* To do: Copy the data that follows, character for character, minus the pictures.

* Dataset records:
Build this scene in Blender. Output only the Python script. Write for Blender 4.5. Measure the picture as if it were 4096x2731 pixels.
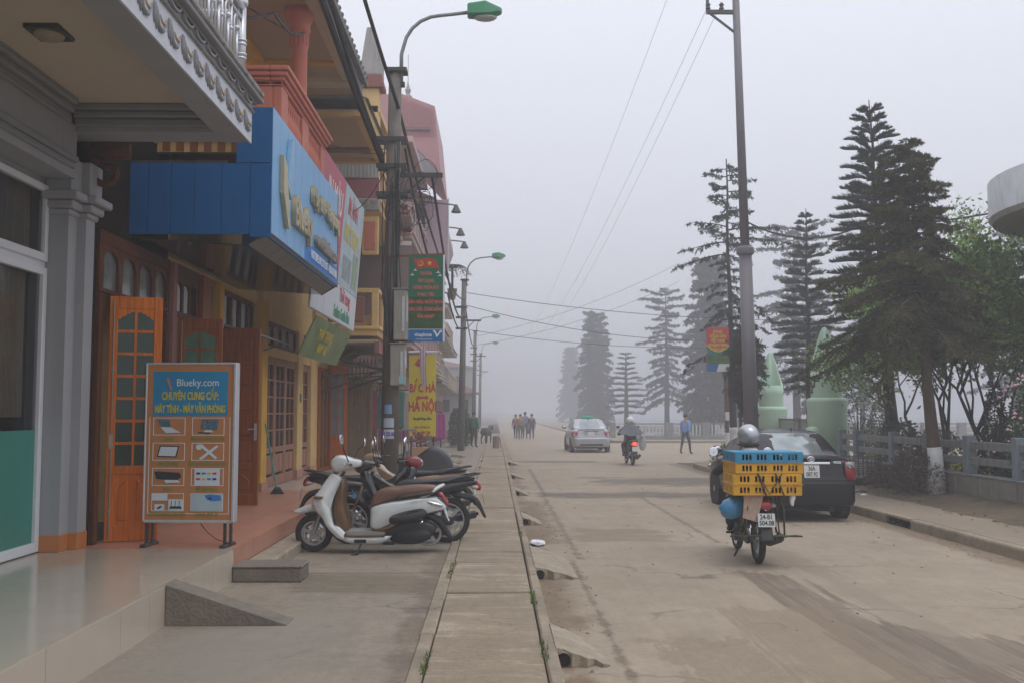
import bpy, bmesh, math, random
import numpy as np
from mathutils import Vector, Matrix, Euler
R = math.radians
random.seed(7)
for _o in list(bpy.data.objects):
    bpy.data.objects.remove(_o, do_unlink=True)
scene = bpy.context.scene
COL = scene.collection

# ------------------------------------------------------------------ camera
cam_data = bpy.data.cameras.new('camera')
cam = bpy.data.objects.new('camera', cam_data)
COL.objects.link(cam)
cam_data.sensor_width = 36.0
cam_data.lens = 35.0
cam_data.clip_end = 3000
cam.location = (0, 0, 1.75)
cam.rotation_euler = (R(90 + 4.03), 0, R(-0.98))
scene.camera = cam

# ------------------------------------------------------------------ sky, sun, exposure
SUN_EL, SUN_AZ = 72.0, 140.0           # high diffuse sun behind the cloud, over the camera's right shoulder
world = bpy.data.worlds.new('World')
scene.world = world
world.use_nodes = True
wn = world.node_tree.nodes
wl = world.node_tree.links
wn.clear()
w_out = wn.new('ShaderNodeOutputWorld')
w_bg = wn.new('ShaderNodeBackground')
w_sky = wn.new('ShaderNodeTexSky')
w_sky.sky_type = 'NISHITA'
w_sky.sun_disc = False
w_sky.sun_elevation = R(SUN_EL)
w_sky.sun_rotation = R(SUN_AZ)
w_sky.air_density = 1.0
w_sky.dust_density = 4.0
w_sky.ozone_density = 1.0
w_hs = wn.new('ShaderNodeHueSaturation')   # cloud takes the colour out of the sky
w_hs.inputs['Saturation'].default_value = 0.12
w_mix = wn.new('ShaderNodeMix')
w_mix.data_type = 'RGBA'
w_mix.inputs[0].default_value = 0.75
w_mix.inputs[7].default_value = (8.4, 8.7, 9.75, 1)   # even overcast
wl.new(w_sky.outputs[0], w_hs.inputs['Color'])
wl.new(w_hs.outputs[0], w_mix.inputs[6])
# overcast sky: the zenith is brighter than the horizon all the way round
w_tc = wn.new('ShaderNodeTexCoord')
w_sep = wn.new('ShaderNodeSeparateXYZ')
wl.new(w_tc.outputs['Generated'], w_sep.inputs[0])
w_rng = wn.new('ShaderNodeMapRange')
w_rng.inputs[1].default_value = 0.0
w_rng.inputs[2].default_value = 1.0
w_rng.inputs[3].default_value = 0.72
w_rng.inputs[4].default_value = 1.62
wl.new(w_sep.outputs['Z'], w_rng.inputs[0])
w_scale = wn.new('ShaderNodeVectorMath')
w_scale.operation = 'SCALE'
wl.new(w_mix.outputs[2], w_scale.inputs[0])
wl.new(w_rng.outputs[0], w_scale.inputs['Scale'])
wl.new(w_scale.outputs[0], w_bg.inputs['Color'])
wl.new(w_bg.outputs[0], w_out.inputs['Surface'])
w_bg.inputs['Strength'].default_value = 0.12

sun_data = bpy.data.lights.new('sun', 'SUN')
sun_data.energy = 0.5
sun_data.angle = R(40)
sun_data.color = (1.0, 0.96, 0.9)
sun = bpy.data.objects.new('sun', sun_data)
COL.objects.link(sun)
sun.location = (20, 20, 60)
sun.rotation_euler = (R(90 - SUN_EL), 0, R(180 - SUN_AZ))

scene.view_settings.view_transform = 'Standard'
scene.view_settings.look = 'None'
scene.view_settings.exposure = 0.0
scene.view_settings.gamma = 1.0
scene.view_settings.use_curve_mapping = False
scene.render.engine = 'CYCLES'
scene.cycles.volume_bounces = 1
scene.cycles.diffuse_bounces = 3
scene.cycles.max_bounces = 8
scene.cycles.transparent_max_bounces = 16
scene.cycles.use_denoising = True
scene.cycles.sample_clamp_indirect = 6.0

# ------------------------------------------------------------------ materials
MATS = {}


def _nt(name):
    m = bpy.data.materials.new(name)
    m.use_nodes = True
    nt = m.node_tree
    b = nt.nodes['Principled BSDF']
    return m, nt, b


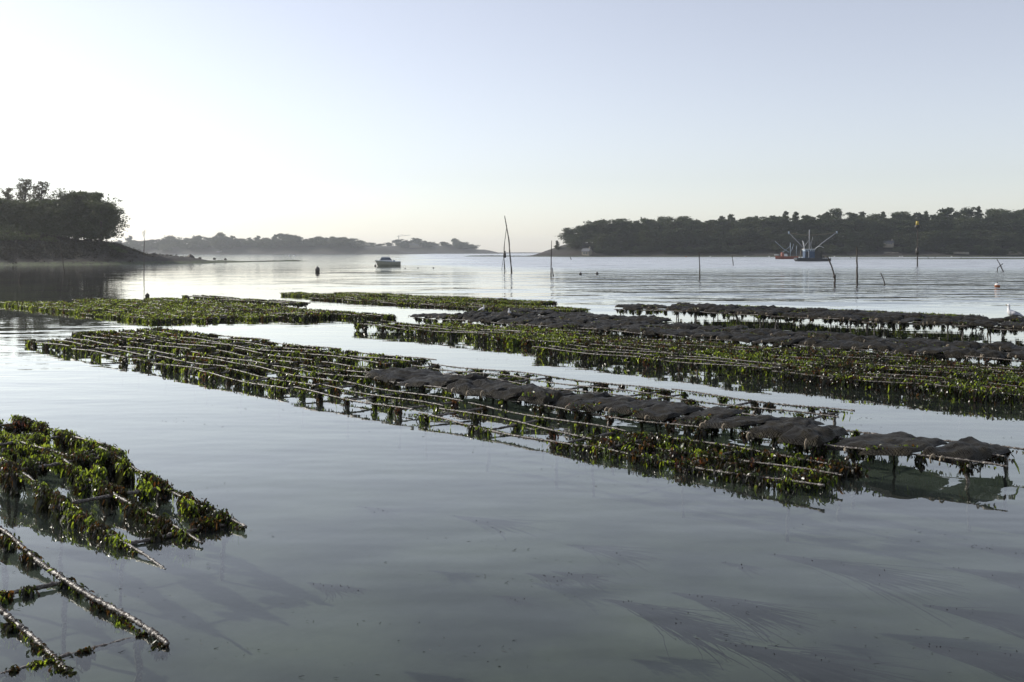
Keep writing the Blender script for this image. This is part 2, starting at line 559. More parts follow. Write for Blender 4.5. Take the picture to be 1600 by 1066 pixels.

* Task output:
Build this scene in Blender. Output only the Python script. Write for Blender 4.5. Measure the picture as if it were 4096x2731 pixels.
import bpy, bmesh, math, random
import numpy as np
from mathutils import Vector, Matrix, Euler
R = math.radians
random.seed(7)
for _o in list(bpy.data.objects):
    bpy.data.objects.remove(_o, do_unlink=True)
scene = bpy.context.scene
COL = scene.collection

# ------------------------------------------------------------------ camera
cam_data = bpy.data.cameras.new('camera')
cam = bpy.data.objects.new('camera', cam_data)
COL.objects.link(cam)
cam_data.sensor_width = 36.0
cam_data.lens = 35.0
cam_data.clip_end = 3000
cam.location = (0, 0, 1.75)
cam.rotation_euler = (R(90 + 4.03), 0, R(-0.98))
scene.camera = cam

# ------------------------------------------------------------------ sky, sun, exposure
SUN_EL, SUN_AZ = 72.0, 140.0           # high diffuse sun behind the cloud, over the camera's right shoulder
world = bpy.data.worlds.new('World')
scene.world = world
world.use_nodes = True
wn = world.node_tree.nodes
wl = world.node_tree.links
wn.clear()
w_out = wn.new('ShaderNodeOutputWorld')
w_bg = wn.new('ShaderNodeBackground')
w_sky = wn.new('ShaderNodeTexSky')
w_sky.sky_type = 'NISHITA'
w_sky.sun_disc = False
w_sky.sun_elevation = R(SUN_EL)
w_sky.sun_rotation = R(SUN_AZ)
w_sky.air_density = 1.0
w_sky.dust_density = 4.0
w_sky.ozone_density = 1.0
w_hs = wn.new('ShaderNodeHueSaturation')   # cloud takes the colour out of the sky
w_hs.inputs['Saturation'].default_value = 0.12
w_mix = wn.new('ShaderNodeMix')
w_mix.data_type = 'RGBA'
w_mix.inputs[0].default_value = 0.75
w_mix.inputs[7].default_value = (8.4, 8.7, 9.75, 1)   # even overcast
wl.new(w_sky.outputs[0], w_hs.inputs['Color'])
wl.new(w_hs.outputs[0], w_mix.inputs[6])
# overcast sky: the zenith is brighter than the horizon all the way round
w_tc = wn.new('ShaderNodeTexCoord')
w_sep = wn.new('ShaderNodeSeparateXYZ')
wl.new(w_tc.outputs['Generated'], w_sep.inputs[0])
w_rng = wn.new('ShaderNodeMapRange')
w_rng.inputs[1].default_value = 0.0
w_rng.inputs[2].default_value = 1.0
w_rng.inputs[3].default_value = 0.72
w_rng.inputs[4].default_value = 1.62
wl.new(w_sep.outputs['Z'], w_rng.inputs[0])
w_scale = wn.new('ShaderNodeVectorMath')
w_scale.operation = 'SCALE'
wl.new(w_mix.outputs[2], w_scale.inputs[0])
wl.new(w_rng.outputs[0], w_scale.inputs['Scale'])
wl.new(w_scale.outputs[0], w_bg.inputs['Color'])
wl.new(w_bg.outputs[0], w_out.inputs['Surface'])
w_bg.inputs['Strength'].default_value = 0.12

sun_data = bpy.data.lights.new('sun', 'SUN')
sun_data.energy = 0.5
sun_data.angle = R(40)
sun_data.color = (1.0, 0.96, 0.9)
sun = bpy.data.objects.new('sun', sun_data)
COL.objects.link(sun)
sun.location = (20, 20, 60)
sun.rotation_euler = (R(90 - SUN_EL), 0, R(180 - SUN_AZ))

scene.view_settings.view_transform = 'Standard'
scene.view_settings.look = 'None'
scene.view_settings.exposure = 0.0
scene.view_settings.gamma = 1.0
scene.view_settings.use_curve_mapping = False
scene.render.engine = 'CYCLES'
scene.cycles.volume_bounces = 1
scene.cycles.diffuse_bounces = 3
scene.cycles.max_bounces = 8
scene.cycles.transparent_max_bounces = 16
scene.cycles.use_denoising = True
scene.cycles.sample_clamp_indirect = 6.0

# ------------------------------------------------------------------ materials
MATS = {}


def _nt(name):
    m = bpy.data.materials.new(name)
    m.use_nodes = True
    nt = m.node_tree
    b = nt.nodes['Principled BSDF']
    return m, nt, b


Keep writing the Blender script for this image. This is part 2, starting at line 559. More parts follow. Write for Blender 4.5. Take the picture to be 1600 by 1066 pixels.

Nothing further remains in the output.